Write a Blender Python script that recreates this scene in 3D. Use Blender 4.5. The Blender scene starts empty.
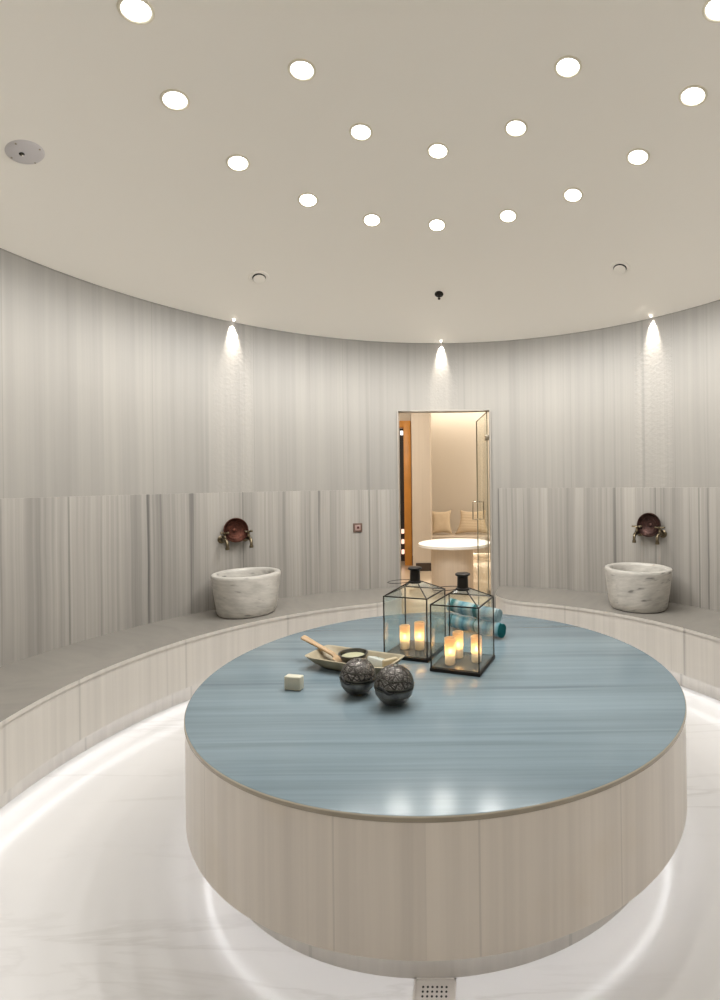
import bpy, bmesh, math, random
from math import sin, cos, pi, radians as rad
from mathutils import Vector, Matrix, noise
random.seed(7)
SC = bpy.context.scene
COL = SC.collection

# ------------------------------------------------------------------ camera
cam_d = bpy.data.cameras.new('camera'); cam = bpy.data.objects.new('camera', cam_d); COL.objects.link(cam)
cam.location = (0.0983, -2.497, 1.462)
cam.rotation_mode = 'QUATERNION'
cam.rotation_quaternion = (Matrix.Rotation(0.0115, 4, 'Y') @ Matrix.Rotation(pi/2, 4, 'X')).to_quaternion()
cam_d.sensor_fit = 'VERTICAL'; cam_d.sensor_height = 24; cam_d.lens = 0.509976*24
cam_d.shift_x = -0.0975; cam_d.shift_y = -0.0178
cam_d.clip_start = 0.01; cam_d.clip_end = 60
SC.camera = cam

# ------------------------------------------------------------------ world and exposure
w = bpy.data.worlds.new('world'); SC.world = w; w.use_nodes = True
w.node_tree.nodes['Background'].inputs[0].default_value = (1, .95, .88, 1)
w.node_tree.nodes['Background'].inputs[1].default_value = 0.25
SC.view_settings.view_transform = 'Standard'
try: SC.view_settings.look = 'None'
except Exception: pass
SC.view_settings.gamma = 1.0; SC.view_settings.use_curve_mapping = False
SC.view_settings.exposure = 1.12
SC.cycles.max_bounces = 10; SC.cycles.diffuse_bounces = 6; SC.cycles.transparent_max_bounces = 24
SC.cycles.sample_clamp_indirect = 8

DOWN_W = 3.7          # each ceiling downlight
WASH_W = 7.0          # each wall washer
STRIP = 4.3           # LED strips under the bench and the platform
WARM_W = 16.5         # relaxation room lamps and fill
CANDLE_W = 0.02

# ------------------------------------------------------------------ numbers of the place (metres)
ZC = 2.84; RW_UP = 2.56; RW_LO = 2.54; Z_BAND = 1.3975
Z_TOP = 0.5485; R_TOP = 1.101; Z_BENCH = 0.4437; R_BENCH = 1.924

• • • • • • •

→ PROBLEM TO SOLVE: Write the full listing out again with every line unchanged, but include no pictures.

→ SOLUTION TO THE EXERCISE:
Write a Blender Python script that recreates this scene in 3D. Use Blender 4.5. The Blender scene starts empty.
import bpy, bmesh, math, random
from math import sin, cos, pi, radians as rad
from mathutils import Vector, Matrix, noise
random.seed(7)
SC = bpy.context.scene
COL = SC.collection

# ------------------------------------------------------------------ camera
cam_d = bpy.data.cameras.new('camera'); cam = bpy.data.objects.new('camera', cam_d); COL.objects.link(cam)
cam.location = (0.0983, -2.497, 1.462)
cam.rotation_mode = 'QUATERNION'
cam.rotation_quaternion = (Matrix.Rotation(0.0115, 4, 'Y') @ Matrix.Rotation(pi/2, 4, 'X')).to_quaternion()
cam_d.sensor_fit = 'VERTICAL'; cam_d.sensor_height = 24; cam_d.lens = 0.509976*24
cam_d.shift_x = -0.0975; cam_d.shift_y = -0.0178
cam_d.clip_start = 0.01; cam_d.clip_end = 60
SC.camera = cam

# ------------------------------------------------------------------ world and exposure
w = bpy.data.worlds.new('world'); SC.world = w; w.use_nodes = True
w.node_tree.nodes['Background'].inputs[0].default_value = (1, .95, .88, 1)
w.node_tree.nodes['Background'].inputs[1].default_value = 0.25
SC.view_settings.view_transform = 'Standard'
try: SC.view_settings.look = 'None'
except Exception: pass
SC.view_settings.gamma = 1.0; SC.view_settings.use_curve_mapping = False
SC.view_settings.exposure = 1.12
SC.cycles.max_bounces = 10; SC.cycles.diffuse_bounces = 6; SC.cycles.transparent_max_bounces = 24
SC.cycles.sample_clamp_indirect = 8

DOWN_W = 3.7          # each ceiling downlight
WASH_W = 7.0          # each wall washer
STRIP = 4.3           # LED strips under the bench and the platform
WARM_W = 16.5         # relaxation room lamps and fill
CANDLE_W = 0.02

# ------------------------------------------------------------------ numbers of the place (metres)
ZC = 2.84; RW_UP = 2.56; RW_LO = 2.54; Z_BAND = 1.3975
Z_TOP = 0.5485; R_TOP = 1.101; Z_BENCH = 0.4437; R_BENCH = 1.924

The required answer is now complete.